If that had been rigidly enforced, it would have stifled the economy because the antebellum economy needed paper money—lots of it, millions of dollars. They needed it. They get around it by chartering banks, hundreds of banks, which issued their paper freely. You have, by the eve of the Civil War, I think the estimates say 10,000 different kinds of paper money circulating. To do business was very, very difficult.
Finally, people today are concerned about the tone of political rhetoric in this country. How does it compare to the first years of the Republic?
They were as vicious as anything, more vicious than anything we get today. Even Paine was attacking George Washington, of all things, which helped to destroy his reputation in America. They certainly were vicious. They didn’t have anything comparable to social media, of course, and that aggravates our problems. We have so many outlets and so many ways of expressing our opinions, and by anybody. That’s a very different world. But when they made newspapers, they were certainly quite vicious toward partisan feelings.
In the 19th century, states were redistricting all the time. That’s one of the advantages of history. It gives you a little perspective on things. We think that what we’re doing now in redistricting is unique. It’s not unique. It’s unique for the twentieth century but not for the earlier part of our history. It was very partisan and very vicious partisan fighting.

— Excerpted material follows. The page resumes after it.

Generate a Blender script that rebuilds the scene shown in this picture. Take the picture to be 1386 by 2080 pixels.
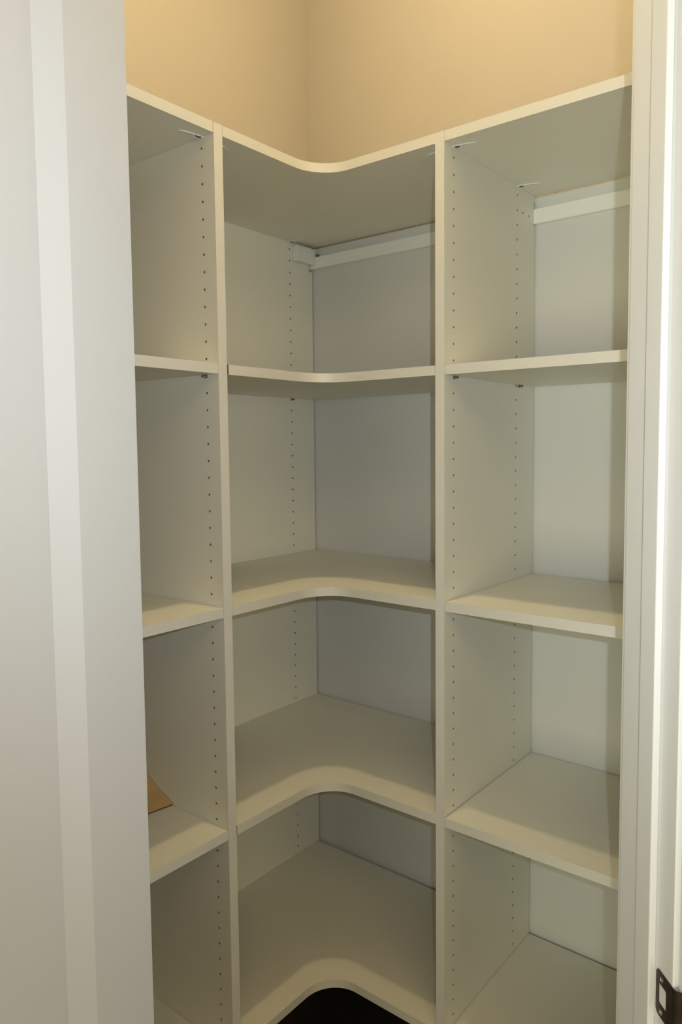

We did have a civil war. We’ve been a very violent people when you think about it: four assassinated presidents and other attempted assassinations. We fight a war about every twenty-five years. We’re an unruly and violent people. The culture is such that we shouldn’t be surprised by what’s going on in the present. Certainly, that is the advantage of history: that, if you know what went on in the past, you’re not quite so upset by the present.